### DATASET CONTENT
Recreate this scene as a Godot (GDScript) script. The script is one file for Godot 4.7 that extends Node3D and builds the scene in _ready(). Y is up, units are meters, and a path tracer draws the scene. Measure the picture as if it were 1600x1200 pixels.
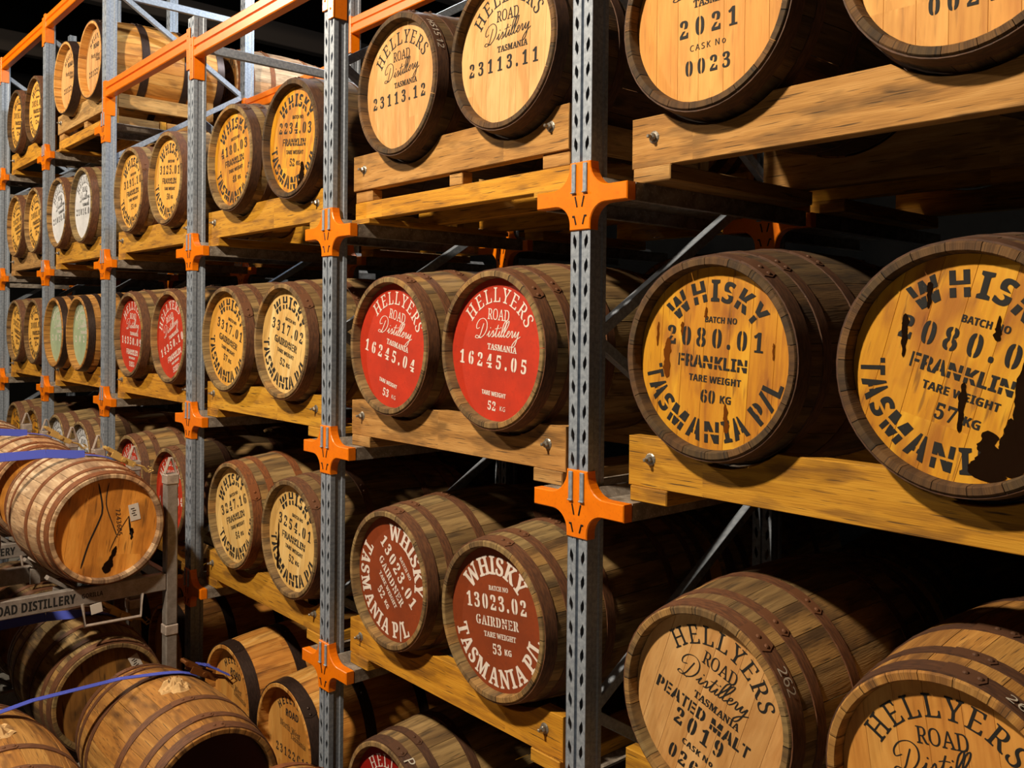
extends Node3D
# A whisky bond store: barrels on scalloped timber cradles in a steel drive-in rack, stacked steel stillages in the aisle.
# x runs along the rack (far end is -x), y is up, the aisle lies at +z, the rack goes back into -z. Heights H() are given from eye level.

const EY := 2.56                      # eye height above the floor
const W := 1.539                      # bay width
const LEVELS := [0.404, -0.546, -1.496, -2.446]
const TOP_LEVEL := 1.354

var rng := RandomNumberGenerator.new()
var M := {}
var used := {}
var glyphs := {}
var fonts := {}
var meshes := {}

func _ready() -> void:
	rng.seed = 71
	set_camera()
	set_environment()
	make_materials()
	lamps()
	build_room()
	build_rack()
	build_barrels()
	build_stillages()

# ---------------------------------------------------------------- camera, light
func set_camera() -> void:
	var yaw := 0.72238
	var pitch := 0.01048
	var roll := 0.00969
	var ahead := Vector3(-cos(yaw), 0, -sin(yaw))
	var right := Vector3(sin(yaw), 0, -cos(yaw))
	var f2 := ahead * cos(pitch) - Vector3.UP * sin(pitch)
	var u2 := Vector3.UP * cos(pitch) + ahead * sin(pitch)
	var r3 := right * cos(roll) + u2 * sin(roll)
	var u3 := -right * sin(roll) + u2 * cos(roll)
	var c := Camera3D.new()
	c.name = "camera"
	c.near = 0.05
	c.far = 60.0
	c.set_frustum(1200.0 / 1400.0 * 0.05, Vector2(0, -74.94 / 1400.0 * 0.05), 0.05, 60.0)
	c.transform = Transform3D(Basis(r3, u3, -f2), Vector3(1.93627, EY, 1.9837))
	add_child(c)
	c.current = true

func set_environment() -> void:
	var e := Environment.new()
	e.background_mode = Environment.BG_COLOR
	e.background_color = Color(0.01, 0.01, 0.012)
	e.tonemap_mode = Environment.TONE_MAPPER_LINEAR
	e.tonemap_exposure = 0.65
	e.sdfgi_enabled = true
	e.ssao_enabled = true
	e.ssil_enabled = true
	var w := WorldEnvironment.new()
	w.name = "world_environment"
	w.environment = e
	add_child(w)

func lamps() -> void:
	high_bay(Vector3(-0.7, EY + 3.5, 3.5), 64.0, Color(1.0, 0.92, 0.80), "high bay lamp hanging over the aisle opposite the red-headed barrels")
	high_bay(Vector3(-6.6, EY + 3.5, 3.2), 30.0, Color(1.0, 0.93, 0.82), "high bay lamp hanging over the far end of the aisle")
	high_bay(Vector3(-3.4, EY + 3.2, -1.8), 10.0, Color(0.93, 0.97, 1.0), "cool high bay lamp hanging above the back of the rack")

func high_bay(at: Vector3, energy: float, tint: Color, label: String) -> void:
	var t := thing("high_bay_lamp", label, "lamp", at + Vector3(0, 0.05, 0))
	obj("housing", lathe([Vector2(0.0, 0.05), Vector2(0.185, 0.045), Vector2(0.19, 0.0), Vector2(0.205, 0.0), Vector2(0.20, 0.05), Vector2(0.07, 0.16), Vector2(0.05, 0.30), Vector2(0.0, 0.30)], 32, true), M.dark_steel, t)
	var em := StandardMaterial3D.new()
	em.albedo_color = Color(0.9, 0.9, 0.9)
	em.emission_enabled = true
	em.emission = tint
	em.emission_energy_multiplier = 3.0
	obj("diffuser", lathe([Vector2(0.0, 0.0), Vector2(0.18, 0.0), Vector2(0.18, 0.012), Vector2(0.0, 0.012)], 32, true), em, t)
	obj("rod", boxm(Vector3(0.02, EY + 4.1 - at.y - 0.33, 0.02), 0.004), M.dark_steel, t, Vector3(0, 0.28 + (EY + 4.1 - at.y - 0.33) / 2.0, 0))
	var l := OmniLight3D.new()
	l.name = "lamp_light"
	l.light_color = tint
	l.light_energy = energy
	l.light_size = 0.14
	l.omni_range = 40.0
	l.omni_attenuation = 2.0
	l.shadow_enabled = true
	l.position = Vector3(0, -0.16, 0)
	t.add_child(l)

# ---------------------------------------------------------------- tree helpers
func numbered(called: String) -> String:
	var n: int = used.get(called, -1) + 1
	used[called] = n
	return called if n == 0 else "%s_%03d" % [called, n]

func thing(called: String, label: String, category: String, at := Vector3.ZERO, turn := 0.0, group := "") -> Node3D:
	var o := Node3D.new()
	o.name = numbered(called)
	add_child(o)
	o.position = at
	o.rotation.y = turn
	o.set_meta("label", label)
	o.set_meta("category", category)
	if group:
		o.set_meta("group", group)
	return o

func obj(called: String, mesh: Mesh, mat: Material, parent: Node3D, at := Vector3.ZERO, rot := Vector3.ZERO) -> MeshInstance3D:
	var o := MeshInstance3D.new()
	o.name = called
	o.mesh = mesh
	o.material_override = mat
	o.position = at
	o.rotation = rot
	parent.add_child(o, true)
	return o

func structure(called: String, mesh: Mesh, mat: Material, at: Vector3) -> MeshInstance3D:
	var o := MeshInstance3D.new()
	o.name = called
	o.mesh = mesh
	o.material_override = mat
	o.position = at
	add_child(o, true)
	o.set_meta("kind", "structure")
	return o

# ---------------------------------------------------------------- mesh helpers
func begin() -> SurfaceTool:
	var st := SurfaceTool.new()
	st.begin(Mesh.PRIMITIVE_TRIANGLES)
	return st

# a quad whose corners run anticlockwise as seen from outside
func quad(st: SurfaceTool, a: Vector3, b: Vector3, c: Vector3, d: Vector3, ua := Vector2.ZERO, ub := Vector2.ZERO, uc := Vector2.ZERO, ud := Vector2.ZERO) -> void:
	var n := (b - a).cross(c - a)
	if n.length_squared() < 1e-16:
		n = (c - a).cross(d - a)
	n = n.normalized()
	for k in [[a, ua], [c, uc], [b, ub], [a, ua], [d, ud], [c, uc]]:
		st.set_normal(n)
		st.set_uv(k[1])
		st.add_vertex(k[0])

func tri(st: SurfaceTool, a: Vector3, b: Vector3, c: Vector3, n := Vector3.ZERO) -> void:
	if n == Vector3.ZERO:
		n = (b - a).cross(c - a).normalized()
	for v in [a, c, b]:
		st.set_normal(n)
		st.set_uv(Vector2(v.x, v.y))
		st.add_vertex(v)

# chamfered box; grain = the axis along which the wood runs
func add_box(st: SurfaceTool, size: Vector3, b: float, t := Transform3D.IDENTITY, grain := 0, uo := Vector2.ZERO) -> void:
	var h := size / 2.0
	for ax in 3:
		var p := (ax + 1) % 3
		var q := (ax + 2) % 3
		for s in [-1.0, 1.0]:
			var c := []
			var uv := []
			for k in [[-1, -1], [1, -1], [1, 1], [-1, 1]]:
				var v := Vector3.ZERO
				v[ax] = s * h[ax]
				v[p] = k[0] * (h[p] - b)
				v[q] = k[1] * (h[q] - b)
				c.append(t * v)
				var g := v[grain] if grain != ax else v[p]
				var o := v[q] if (p == grain or ax == grain) else v[p]
				uv.append(Vector2(o + uo.x + ax * 0.37, g + uo.y) * 0.9)
			if s > 0:
				quad(st, c[0], c[1], c[2], c[3], uv[0], uv[1], uv[2], uv[3])
			else:
				quad(st, c[3], c[2], c[1], c[0], uv[3], uv[2], uv[1], uv[0])
	if b <= 0.0:
		return
	for ax in 3:
		var p := (ax + 1) % 3
		var q := (ax + 2) % 3
		for sp in [-1.0, 1.0]:
			for sq in [-1.0, 1.0]:
				var c := []
				for k in [[0, -1], [1, -1], [1, 1], [0, 1]]:
					var v := Vector3.ZERO
					v[ax] = k[1] * (h[ax] - b)
					v[p] = sp * (h[p] - (b if k[0] == 0 else 0.0))
					v[q] = sq * (h[q] - (0.0 if k[0] == 0 else b))
					c.append(t * v)
				var u := Vector2(uo.x + 0.1, uo.y)
				if sp * sq < 0:
					quad(st, c[0], c[1], c[2], c[3], u, u, u, u + Vector2(0, 0.5))
				else:
					quad(st, c[3], c[2], c[1], c[0], u, u, u, u + Vector2(0, 0.5))
	for sx in [-1.0, 1.0]:
		for sy in [-1.0, 1.0]:
			for sz in [-1.0, 1.0]:
				var a := t * Vector3(sx * h.x, sy * (h.y - b), sz * (h.z - b))
				var d := t * Vector3(sx * (h.x - b), sy * h.y, sz * (h.z - b))
				var e := t * Vector3(sx * (h.x - b), sy * (h.y - b), sz * h.z)
				if sx * sy * sz > 0:
					tri(st, a, d, e)
				else:
					tri(st, a, e, d)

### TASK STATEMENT
Extract every line containing the string "extends" from the material.

### OUTPUT
Recreate this scene as a Godot (GDScript) script. The script is one file for Godot 4.7 that extends Node3D and builds the scene in _ready(). Y is up, units are meters, and a path tracer draws the scene. Measure the picture as if it were 1600x1200 pixels.
extends Node3D